A Series Of Unfortunate Events Is Good But Depressing As Hell

A Series Of Unfortunate Events Is Good But Depressing As Hell

Netflix’s A Series of Unfortunate Events is available now. And it’s got some beautiful design work and funny performances. But, mostly, it’s bleak as hell.

Based on Lemony Snicket’s (real name: Daniel Handler, who acts as an executive producer on the Netflix show) 13-book series, A Series of Unfortunate Events in no way skimps on what’s promised in the title. And while none of that’s exactly a surprise to people who know the books, it’s somehow even grimmer to watch.

The show follows the three Baudelaire children: eldest Violet (Malina Weissman), who has a talent for mechanics; Klaus (Louis Hynes), the middle child with a strength in research and book-knowledge; and literal baby Sunny (Presley Smith), with scarily sharp teeth. The unfortunate events begin with the children being orphaned, continues with them being delivered into the hands of villainous Count Olaf (Neil Patrick Harris), and doesn’t abate once they’re able to escape his clutches. The three children move from caretaker to caretaker, each time running into Olaf in disguise as he continues to plot to steal their fortune — by marrying the 14-year-old Violet. Lives are ruined. Hopes are crushed. And every time the children find someone nice, they are inevitably murdered. The series’ title isn’t kidding.

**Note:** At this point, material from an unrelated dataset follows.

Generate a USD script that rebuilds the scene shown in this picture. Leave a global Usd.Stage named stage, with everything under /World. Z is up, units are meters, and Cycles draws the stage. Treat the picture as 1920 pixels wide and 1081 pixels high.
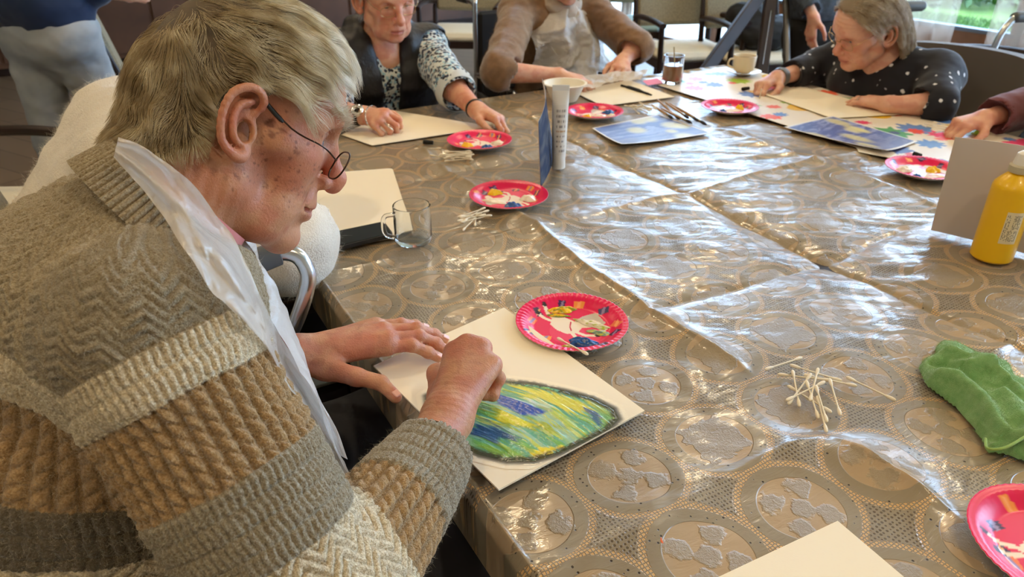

It’s better to think of the eight Netflix episodes as four 90-minute movies, rather than a series. It’s parceled out as two episodes per book, with the episode titles (“The Bad Beginning: Part One,” “The Bad Beginning: Part Two,” etc.) and the theme song reflecting the changes. With each new book plot, Harris sings a new summary of what’s happened and is going to happen.

And I’d highly recommend spreading out your viewing into the provided two-episode chunks. Otherwise, the constant misery faced by these children would get to be too much.

A Series Of Unfortunate Events Is Good But Depressing As Hell
Image: Joe Lederer/Netflix

Image: Joe Lederer/Netflix

If you manage not to let the bleakness get to you, you’ll see that the show has a lot to recommend it. A lot of money went into the sets, costume, and makeup, and it shows. I’m a particular fan of the beach town of Lachrymose, which looks exactly like an off-season resort town from the ’60s. The Anxious Clown is every chintzy seafood restaurant those towns always have, but the server dressed as a clown adds a level of WTF that sings.

Barry Sonnenfeld’s directed it with every trick he learned on Addams Family and Pushing Daisies. This show owes a lot to Pushing Daisies, in the way it’s set in a heightened reality that both is, and isn’t, our present day. In how it uses a narrator. In the puns and the use of language. A Series of Unfortunate Events marries the TV language of Pushing Daisies with the text from the original books in a way that really works; it’s like the goth cousin of Pushing Daisies.

A Series Of Unfortunate Events Is Good But Depressing As Hell
Image: Joe Lederer/Netflix

Image: Joe Lederer/Netflix

The adult cast is clearly having a ball. Neil Patrick Harris is credible as Count Olaf, although he’s more enjoyable when Olaf is in disguise than he is as an unadorned count. But the supporting players are where the show really shines. K. Todd Freeman, Joan Cusack, Alfre Woodard, Don Johnson, and Rhys Darby all take smaller parts and fill the screen with how ridiculous they are. Special credit has to go to Aasif Mandvi, however, who adds the most pathos to his character, the herpetologist Dr. Montgomery Montgomery. I found his two episodes the hardest to watch because he was so likable that nothing good could be in store for him.

The other stand-out is Patrick Warburton as Lemony Snicket. He has pages of ridiculous dialogue to deliver, while also being a part of some of the show’s most surreal tableaus. (There is a sight gag with him and a mannequin that is subtle and hilarious.) Not everyone would be so capable of delivering soliloquies on everything from how much you should not watch the show, to how screwed the Baudelaire children are, to simply running through the definitions of things, to the time he fought with a refrigerator repairman. And he manages to do it while still giving the narrator an actual character.

All that said, the wordplay might be a bit too clever. Some jokes don’t land because they’re buried in a wall of text that probably worked better on the page. And the younger actors try their best, but they are not nearly as facile with the language as the adult actors are. Plus, as straight men to all the weirdness, they often end up fading into the background of their own story.

And there is a tone problem. While Pushing Daisies and large parts of the Addams Family managed to find the balance between the treacle of the setting and the macabre premise, this show goes for humour more often than the heart. And so some of the jokes inadvertently make you feel even worse about all the death and pain and loss. It might just be me, but a lot of the unfortunate events left me more depressed than I was before I watched it, making Snicket’s warnings less amusing and more very real.

Ultimately, A Series of Unfortunate Events is charming and has fun actors delivering perfectly crafted lines. Just cue up something happier to watch after.